Bob Fuchigami, who was 11 years old, at the time, recounts his experience living in the camp in a video on the Denver Post’s website, even though he and his seven siblings were American born citizens.

Fuchigami said being placed in the camp made the American people believe the Japanese were dangerous, but says they were anything but. He was 15 when he left the camp and later joined the US Navy.

“This is my country. I know no other country. I had never been in any other country,” Fuchimagi says in the video, adding that the Japanese-American citizens were loyal, patriotic citizens before, during and after being held in the internment camp.

The Granada camp, which is located a mile west of Granada on U.S. Highway 50, was the smallest of 10 such camps established in the U.S. following the attack on Pearl Harbor.  It is maintained by the Amache Preservation Society.

 
Two of five living survivors of the Pearl Harbor attack are also featured in the Denver Post article, including 94-year-old Don Stratton and 103-year-old Jim Downing, both Navy sailors stationed in Pearl Harbor at the time of the attack.

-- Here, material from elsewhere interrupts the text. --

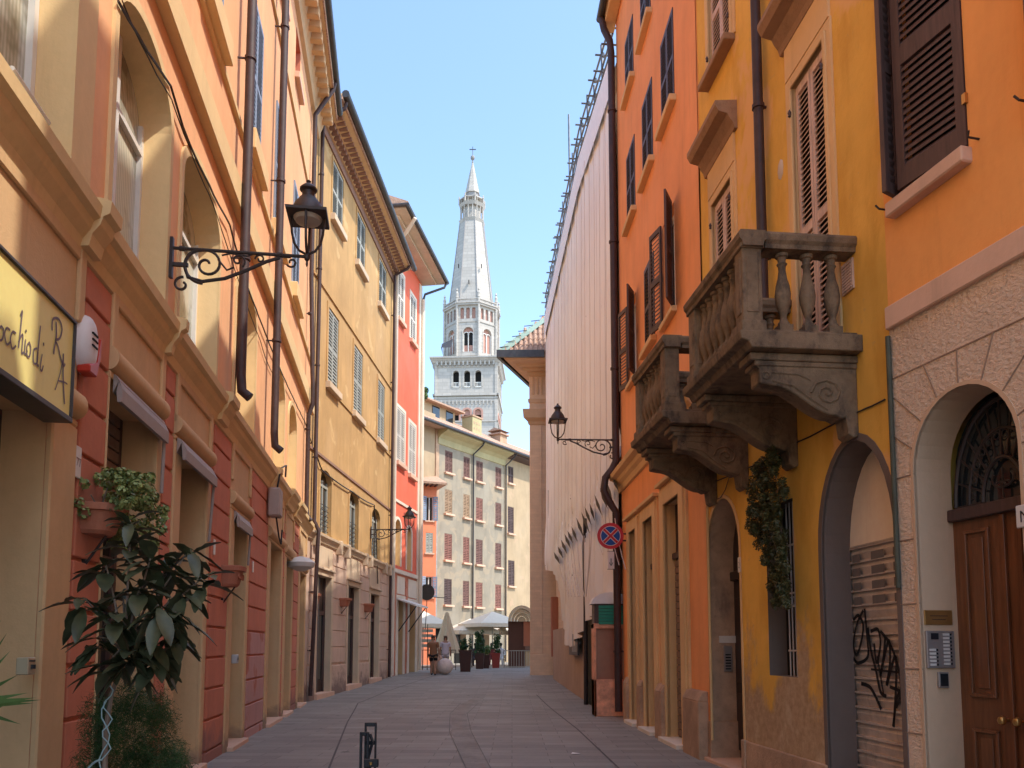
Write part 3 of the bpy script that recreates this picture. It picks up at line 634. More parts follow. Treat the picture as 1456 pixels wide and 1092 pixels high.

Stratton did not come away from the attack unscathed. About 75 percent of his body was burned by fuel and exploding munitions and he spent almost a year recovering from his injuries and then re-enlisted and became a gunner’s mate on destroyer USS Stack.

Downing, after manning a gun on the USS Tennessee right after the Japanese attacked, later visited the seriously wounded and helped some who weren’t likely to make it, get notes to their loved ones.